Como repetição histórica, sabe-se que o dinheiro em ouro era constantemente roubado, e por isso passou a ser guardado e substituído por um papel que o representava; assim hoje, a atividade econômica “roubo” estimula e acelera o processo de desmaterialização do dinheiro, como aponta também a matéria:


“Ladrões de banco vão se tornado, assim, personagens do passado. O número de roubos em agências bancárias vem atingindo o índice mais baixo dos últimos 30 anos, segundo a Associação de Bancos Sueca.”
[…]
“Em 1661, as primeiras cédulas de papel da Europa foram introduzidas pelo Stockholms Banco, o embrião do Banco Central da Suécia. Agora, ironicamente, os suecos vão se tornando os primeiros do mundo a desprezar o dinheiro vivo.”(Idem)

O lastro do dinheiro virtual em relação ao “físico” tende a se perder, além dos fatores expostos, pelos seguintes movimentos:

1. A demanda por dinheiro leva aos bancos a tenderem a negligenciar o lastro informal, a relação entre bits e a possibilidade de saques desse dinheiro em forma física;
2. Tendência – em parte derivada do ponto 1 – a não depositar a porcentagem que de fato lhe cabe ao banco central, escondendo a real contabilidade;[5]

Destes, agregamos:

3. Intensificação do processo de circulação;
4. Menor custo de produção e transporte do dinheiro virtual relativo ao físico.
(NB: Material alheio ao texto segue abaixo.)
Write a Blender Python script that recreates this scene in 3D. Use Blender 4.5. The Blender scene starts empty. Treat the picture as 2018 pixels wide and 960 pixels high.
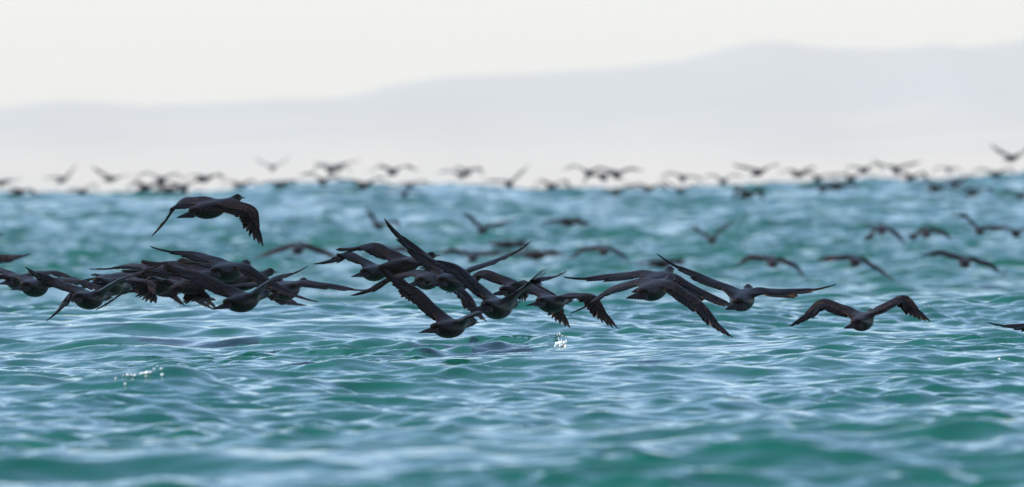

São as imediatas, visíveis, consequências capitalistas da digitalização do dinheiro:

1)      Maior controle social do capital financeiro sobre a circulação – e o conjunto da sociedade;
2)      Lucro por juros nos meros processos de compra-venda;
3)      Garantias à circulação: contra cheques sem fundo, calotes[6] etc.

Retomemos a história.

Pela quantidade e intensificação, o ouro foi necessário como equivalente geral, expressão do valor, por suas características físicas e por seu valor em uma etapa específica de complexidade, do fluxo de mercadorias. Mas pela mesma razão – as características físicas – tornou-se uma forma atrasada, lenta, para poder seguir o conteúdo, a evolução do capitalismo, ou seja, o cada vez mais intensivo e extensivo mercado. Esta é a explicação geral para a lei da tendência à desmaterialização. O dinheiro adquire “massa” no seu processo de aceleração histórica para, em diante, ir tendendo à desmaterialização.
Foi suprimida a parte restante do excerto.